I am 31 (he about to turn 35) I have known him for 4 years (no DC). We had a happy committed relationship for over 2 years until he ended it, citing he didn't know what he wanted, felt like we were just really good friends etc. After the breakup he decided he wanted to try again and we start dating, said he missed me, loved me etc etc and really wanted to get back on track. For the past year and a half I have been in this non relationship situation, where we see each other once/ twice a week and have a great time but that is it. I no longer spend time with his friends and family as we did when we were together and all those kind of things that make it a relationship.

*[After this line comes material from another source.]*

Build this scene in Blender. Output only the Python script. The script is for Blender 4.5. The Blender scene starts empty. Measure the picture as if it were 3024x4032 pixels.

He's a good man but he just doesn't seem to be able to commit to me or doesn't want to but cannot tell me why "It's me not you". Recently I feel like my self esteem and mental health is deteriorating due to this situation.
Although we aren't together 'officially' he has always maintained that he isn't seeing anyone else and wants to 'see how things go'.
I recently found out that despite this he went on a date with another woman behind my back. When confronted he said he just 'needed to do it'/ his friends told him he should(!) to help put what we have into perspective.
I sent him a message a couple of days ago asking what he was thinking and is he still unsure about us? (I know I know!).
8 hours later, that evening, I got a response about something completely unrelated. How he was upset as his sister had cancelled a trip with his nieces. No mention or reply to my message.
I replied yesterday morning at 8am saying 'did you see my message or do my concerns not warrant a reply?' His response finally came at 10.30pm 'I didn't see it'. That was it.
I was drunk and upset and ended up sending him a text back telling him that I was done and that I deserved better than this. Signing off "take care". He hasn't responded and I've woken up today feeling sad and hungover.
I just didn't want to be the one to make this decision as I've tried so hard to make it work. I haven't been with any other man in the 4 years I've known him. I hate the 'what if'.